À l’approche de la session finale du volet Next Generation Computing, prévue à Marseille en avril 2025, les startups encore en lice ont déjà fait l’objet d’une évaluation rigoureuse et ont su démontrer un potentiel exceptionnel. Ce qui les rassemble, ce n’est pas seulement leur technologie de pointe, mais aussi leur conviction inébranlable.
Dans un monde où la puissance informatique conditionne tout, de la sécurité nationale à la résilience climatique, la construction de l'infrastructure de demain exige plus que du code ou du capital : elle requiert une vision, du mentorat et un réseau de soutien international.
C’est ça, le modèle CDL : une approche unique, axée sur le mentorat, qui transforme les percées scientifiques en entreprises à fort impact. Sa devise résume parfaitement l’ambition du programme : "Build Something Massive".
Du 23 au 25 avril, Marseille accueillera la grande finale du CDL. Quatre streams : Next Gen Computing, AI, Climate et Space, y convergeront pour célébrer l’audace, la science de rupture et la création d’entreprises à la frontière du possible.

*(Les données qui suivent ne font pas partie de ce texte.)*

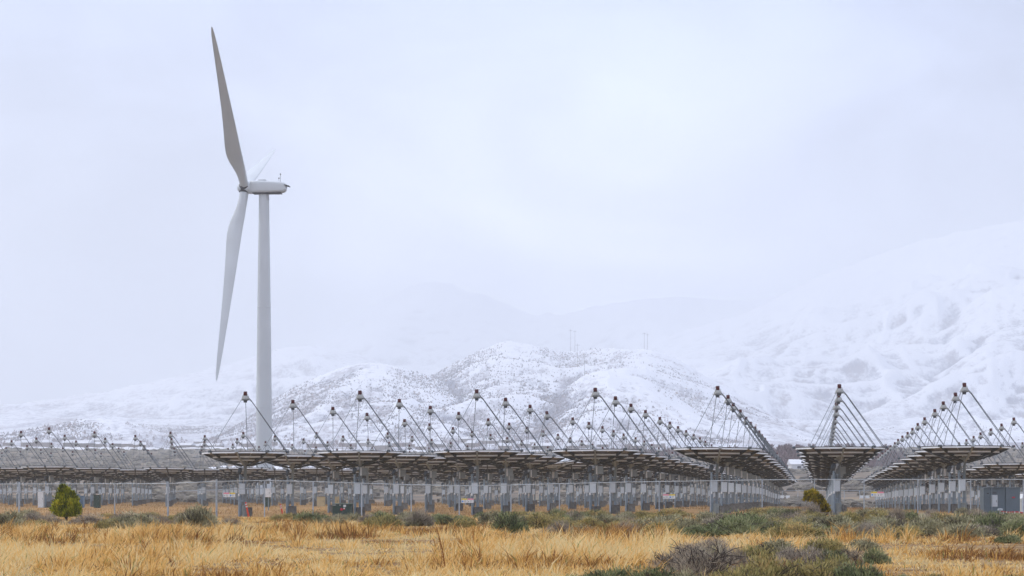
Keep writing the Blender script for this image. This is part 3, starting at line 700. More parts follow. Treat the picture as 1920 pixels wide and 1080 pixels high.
# back fence beyond the field
BF = empty('back_fence', (40, 400, g1(40, 400)), 0, 'distant low wire fence seen between the dish lines at right', 'fence')
bpx = list(range(1380, 1760, 29)); bl = []
for px in bpx:
    q = P(px, 927, 400.); g = g1(q.x, 400.); bl.append(Vector((q.x, 400., g+2.0))-BF.location)
    m = MB(); m.tube([Vector((q.x, 400., g-.1))-BF.location, bl[-1]], .05, 6); m.build('post', M_galv, BF)
m = MB()
for a, b in zip(bl, bl[1:]):
    m.tube([a, b], .035, 5); m.tube([a-Vector((0, 0, 1.9)), b-Vector((0, 0, 1.9))], .012, 4)
m.build('top_rail', M_galv, BF)
for i, px in enumerate((1472, 1621)):
    q = P(px, 931.5, 398.)
    m = MB(); m.box((-.55, 0, 0), (.75, .04, .55)); m.box((.55, 0, 0), (.75, .04, .55)); m.box((0, .05, .1), (.9, .04, .08))
    o = m.build('fence_placard', M_white); o.location = q
    tag(o, ['pair of small white placards on the distant fence right of the third dish line', 'pair of small white placards on the distant fence left of the fourth fence sign'][i], 'placard', 'white placards on the back fence')

# warning signs hung on the front fence
SG = [((419, 441), 932, 923.5, 0, 'white sign with red and yellow header on the fence left of the orange markers'),
      ((865, 888), 942.7, 934.6, 1, 'white sign with yellow and red header hanging lowest on the fence'),
      ((1243, 1266), 935, 926.5, 0, 'white sign with red and yellow header mid-fence left of the big front dish'),
      ((1633, 1657), 931, 921.8, 1, 'white sign with yellow then red header on the fence right of the leaning juniper')]
for (xa, xb), yb, yt, flip, lab in SG:
    Y = fY((xa+xb)/2)-.09; a = P(xa, yb, Y); b = P(xb, yt, Y); W = b.x-a.x; Hh = b.z-a.z
    S = empty('warning_sign', ((a.x+b.x)/2, Y, a.z), -.1*0, lab, 'warning sign', 'warning signs on the front fence')
    for k in (0, 1):
        x0 = -W/2 if k == 0 else .006; kind = (k == 1) ^ bool(flip)      # kind True: yellow header
        m = MB(); m.box((x0+W/4-.003, 0, Hh/2), (W/2-.006, .006, Hh)); pl = m.build('sign_panel', M_white, S)
        m = MB(); m.box((x0+W/4-.003, -.005, Hh*.83), (W/2-.02, .004, Hh*.30)); m.build('header_band', M_yellow if kind else M_pink, pl)
        m = MB()
        if kind: m.add([(x0+.03, -.009, Hh*.72), (x0+.10, -.009, Hh*.72), (x0+.065, -.009, Hh*.93)], [(0, 1, 2)])
        for q, ww in ((.50, .40), (.34, .46), (.18, .36)): m.box((x0+W*.30, -.004, Hh*q), (W*.5*ww, .002, Hh*.045))
        if not kind: m.add([(x0+.03, -.005, Hh*.18), (x0+.10, -.005, Hh*.18), (x0+.065, -.005, Hh*.5)], [(0, 1, 2)])
        m.build('lettering', M_ink, pl)
        if kind:
            m = MB(); m.lathe([(.052, 0), (.052, .003)], 16, M=Matrix.Translation((x0+.075, -.004, Hh*.34)) @ Matrix.Rotation(R(90), 4, 'X')); m.build('pictogram', M_signblue, pl)

# ------------------------------------------------------------------ boxes, cabinets, markers
def ground_thing(px, py_base, Y=None):
    if Y is None: b = base_at(px, py_base); return b
    X = (px-960)*Y/F; return Vector((X, Y, g1(X, Y)))
# dark green utility box
b = ground_thing(643, 960, 130.0); U = empty('utility_box', b, R(-3), 'dark green low utility box with red sticker behind the fence', 'utility box')
m = MB(); m.box((0, 0, .40), (1.2, .9, .84)); m.build('body', M_green, U, .015)
m = MB(); m.box((0, -.02, .835), (1.24, .98, .05)); m.build('lid', simple('pale_green_edge', (.20, .26, .22)), U, .01)
m = MB(); m.box((.17, -.456, .70), (.17, .012, .13)); m.box((.14, -.456, .54), (.10, .012, .09)); m.box((-.48, -.456, .75), (.2, .012, .03)); m.box((-.12, -.456, .75), (.12, .012, .03)); m.build('white_labels', M_white, U)
m = MB(); m.lathe([(.085, 0), (.085, .01)], 14, M=Matrix.Translation((-.03, -.452, .48)) @ Matrix.Rotation(R(90), 4, 'X')); m.box((.13, -.458, .49), (.1, .01, .06)); m.build('red_sticker', M_redl, U)
m = MB(); m.box((.02, -.455, .40), (.012, .012, .72)); m.build('door_seam', M_dark, U)
# big blue-grey enclosure at right
b = ground_thing(1874, 962, 128.0); E_ = empty('equipment_enclosure', b, 0, 'large blue-grey electrical enclosure with red sticker at the right edge', 'enclosure')
m = MB(); m.box((-.43, 0, .82), (1.32, 1.1, 1.58)); m.build('left_cabinet', M_bluegrey, E_, .02)
m = MB(); m.box((.68, -.03, .82), (.88, 1.16, 1.60)); m.build('right_cabinet', M_bluegrey, E_, .02)
m = MB(); m.box((.13, -.03, 1.635), (2.10, 1.25, .05)); m.build('roof', M_bluegrey, E_, .01)
m = MB(); m.box((-.46, -.585, .82), (.40, .07, .72)); dr = m.build('door', M_boxg, E_, .01)
m = MB(); m.box((-.33, -.628, .8), (.025, .02, .12)); m.build('handle', M_dark, dr)
m = MB()
for k in range(4): m.box((-.48+.0, -.555, 1.26+.035*k), (.36, .012, .014))
m.box((-.84, -.555, 1.28), (.12, .012, .05)); m.build('vent', M_turbd, E_)
m = MB(); m.box((.72, -.616, 1.03), (.17, .012, .07)); m.build('red_sticker', M_redl, E_)
m = MB(); m.tube([(-.62, -.56, 1.62), (-.62, -.62, 1.0), (-.62, -.62, .1)], .03, 8); m.tube([(-.95, -.5, 1.3), (-.95, -.5, 0)], .05, 8); m.build('conduit', M_post, E_)
b = ground_thing(1875.5, 962, 126.9); D_ = empty('vent_cap', b, 0, 'squat metal vent with domed cap in front of the blue-grey enclosure', 'vent')
m = MB(); m.lathe([(.11, 0), (.11, .22)], 14); m.build('pipe', M_rail, D_)
m = MB(); m.lathe([(.18, .22), (.19, .25), (.15, .34), (.04, .37)], 16); m.build('dome', M_galv, D_)
b = ground_thing(1914, 959, 129.2); Wc = empty('white_cabinet', b, R(30), 'narrow white cabinet with sloped top beside the blue-grey enclosure', 'cabinet')
m = MB(); v = [(-.2, -.25, .12), (.2, -.25, .12), (.2, .25, .12), (-.2, .25, .12), (-.2, -.25, .95), (.2, -.25, 1.25), (.2, .25, 1.25), (-.2, .25, .95)]
m.add(v, [(3, 2, 1, 0), (4, 5, 6, 7), (0, 1, 5, 4), (1, 2, 6, 5), (2, 3, 7, 6), (3, 0, 4, 7)]); m.build('body', M_white, Wc, .01)
m = MB(); m.box((-.14, 0, .06), (.06, .4, .14)); m.box((.14, 0, .06), (.06, .4, .14)); m.build('feet', M_dark, Wc)
m = MB(); m.box((.0, -.256, .55), (.3, .008, .7)); m.build('door', M_boxg, Wc)
# red and white barrier lying low in front of it
b = ground_thing(1900, 964, 126.2); Br = empty('low_barrier', b, 0, 'low red barrier tape with white stakes at the foot of the enclosure', 'barrier')
m = MB()
pts = [(-.75, 0, .17), (-.3, .02, .13), (.2, 0, .15), (.6, -.02, .10), (.95, 0, .13), (1.4, .02, .10)]
for p, q in zip(pts, pts[1:]): m.beam(p, q, .02, .07)
m.build('red_tape', M_redl, Br)
for x in (-.62, -.42, .08, .35, .62, .98): m = MB(); m.box((x, -.03, .07), (.055, .03, .20)); m.build('stake', M_white, Br)
# cabinets deep in the field
def cabinet(name, px, Y, wd, h, matl, lab, z0=0, cat='cabinet'):
    b = ground_thing(px, 0, Y); C = empty(name, b, R(-4), lab, cat)
    m = MB(); m.box((0, 0, z0+h/2), (wd, .5, h)); m.build('body', matl, C, .015)
    m = MB(); m.box((0, -.256, z0+h/2), (wd*.86, .012, h*.88)); d = m.build('door', matl, C, .004)
    m = MB(); m.box((wd*.33, -.275, z0+h*.55), (.03, .03, .14)); m.build('handle', M_dark, d)
    m = MB(); m.box((0, 0, z0+h+.02), (wd+.06, .58, .04)); m.build('roof', matl, C)
    if z0: m = MB(); m.tube([(0, .1, 0), (0, .1, z0)], .05, 8); m.build('post', M_post, C)
    return C
cabinet('white_cabinet', 77.5, 206, .56, 1.6, M_white, 'tall plain white cabinet among the posts left of the small juniper')
cabinet('green_cabinet', 182.5, 203, .60, 1.25, M_green, 'dark green cabinet standing upright right of the small juniper')
cabinet('green_cabinet', 502, 215, .50, 1.0, M_green, 'small dark green cabinet below the turbine tower')
cabinet('white_cabinet', 503, 180, .42, .72, M_white, 'small white box raised on a post beside the second orange marker', 1.15)
cabinet('blue_cabinet', 146, 205, .36, 1.3, M_blue, 'slim dull blue cabinet touching the right side of the small juniper')
cabinet('blue_cabinet', 153.5, 206, .40, 1.15, M_blue, 'slim dull blue cabinet between the juniper and the dark green cabinet')
cabinet('beige_cabinet', 602, 222, .85, 1.0, M_beige, 'beige cabinet behind the dishes left of the green utility box')
cabinet('beige_cabinet', 630, 224, .62, 1.0, M_beige, 'beige cabinet just above the green utility box')
for (xt, yt, xb, yb), lab in (((460.5, 941.5, 466.5, 960), 'leaning orange marker post with white bands nearer the fence sign'), ((525.5, 945.5, 531.5, 958.5), 'leaning orange marker post with white bands farther from the fence sign')):
    Y = 131.5 if xt < 500 else 136
    a, b = P(xb, yb, Y), P(xt, yt, Y); g = g1(a.x, Y); a.z = g-.03
    Mk = empty('marker_post', a, 0, lab, 'marker post', 'orange marker posts'); d = b-a
    m = MB(); m.tube([(0, 0, 0), d*.5, d], [.065, .055, .05], 10); m.build('shaft', M_red, Mk)
    for t in (.70, .86): m = MB(); m.tube([d*(t-.035), d*(t+.035)], .062, 10); m.build('white_band', M_white, Mk)

# ------------------------------------------------------------------ village, far trees, poles
def ridge_point(px, Y0, Y1):
    Ys = np.linspace(Y0, Y1, 60); X = (px-960)*Ys/F; z = mountain(X, Ys); i = int(np.argmax((z-CAMZ)/Ys)); return Vector((X[i], Ys[i], z[i]))
for i, (px, top, lab, pair) in enumerate([(1070, 617, 'left wooden power pole of the pair on the hill crest', 0), (1078, 619, 'right wooden power pole of the pair on the hill crest', 0),
        (1083, 641, 'power pole just below the crest pair on the hill', 1), (1096, 662, 'lowest lone power pole on the hillside', 2), (1208, 623, 'left of two power poles on the hill shoulder at right', 0), (1214, 625, 'right of two power poles on the hill shoulder at right', 0)]):
    q = ridge_point(px, *((2950, 3400) if pair != 2 else (2500, 2750)))
    if pair == 1: q = Vector(((px-960)*2880/F, 2880, mz((px-960)*2880/F, 2880)))
    h = CAMZ+(HOR-top)*q.y/F-q.z; h = max(14, min(34, h))
    pp = empty('power_pole', q, 0, lab, 'power pole', 'power poles on the hill')
    m = MB(); m.tube([(0, 0, -2), (0, 0, h)], [.30, .2], 6); m.build('pole', M_wood, pp)
    m = MB(); m.box((0, 0, h-2.2), (5.5, .3, .4)); m.build('crossarm', M_wood, pp)
hrng = np.random.default_rng(21)
vill = [(-10, 1850), (40, 1780), (60, 1950)]
nh = 0
def house(x, y, wd, dp, h, rz, wallm, lab, grp):
    H = empty('house', (x, y, (g1(x, y) if y < 1690 else mz(x, y))-.3), rz, lab, 'house', grp)
    m = MB(); m.box((0, 0, h/2), (wd, dp, h)); m.build('wall', wallm, H)
    m = MB(); r = h*.45; o = .5
    v = [(-wd/2-o, -dp/2-o, h), (wd/2+o, -dp/2-o, h), (wd/2+o, dp/2+o, h), (-wd/2-o, dp/2+o, h), (-wd/2-o, 0, h+r+1), (wd/2+o, 0, h+r+1)]
    m.add(v, [(0, 1, 5, 4), (2, 3, 4, 5), (0, 4, 3), (1, 2, 5), (3, 2, 1, 0)]); m.build('roof', M_roofsnow, H)
    return H
houses = []
for k in range(78):
    px = hrng.uniform(-30, 1010) if k < 66 else hrng.uniform(1010, 1250)
    Y = hrng.uniform(1730, 2250) if px > 420 or hrng.random() < .6 else hrng.uniform(1730, 1950)
    X = (px-960)*Y/F
    if mz(X, Y)-float(gz([X], [Y])[0]) > 5: continue
    big = hrng.random() < .07
    houses.append((px, X, Y, big))
houses.sort()
for k, (px, X, Y, big) in enumerate(houses):
    wd = hrng.uniform(15, 20) if big else hrng.uniform(8, 13)
    lab = 'snow-roofed %s in the hazy village below the hills, %s' % ('long shed' if big else 'house',
        'left of the turbine' if px < 480 else ('right of the turbine' if px < 760 else 'beyond the array middle'))
    house(X, Y, wd, hrng.uniform(7, 10), hrng.uniform(2.6, 4.2), hrng.uniform(-.5, .5), M_wall, lab, 'village houses')
q = P(1506, 880, 880); Hs = house(q.x, 880, 11.5, 8, 2.7, .05, M_wallw, 'small white building with snowy roof below the reddish bare trees', 'farm buildings')
m = MB(); m.box((3.4, -4.05, 1.2), (2.2, .1, 1.8)); m.box((-2.5, -4.05, 1.5), (1.5, .1, .9)); m.build('window', M_glass, Hs)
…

L’événement se tiendra au TANGRAM, le nouveau centre d’excellence du groupe CMA CGM. Bien plus qu’un simple lieu, TANGRAM incarne l’engagement audacieux du Groupe à relever les défis environnementaux, sociétaux et géopolitiques les plus urgents de notre époque. Il réunit un écosystème riche et puissant : les équipes CMA CGM, des startups, des partenaires, des clients, de grands groupes, des universités, des centres de recherche... et même des concurrents. Tous sont unis par une mission commune : construire le monde de demain.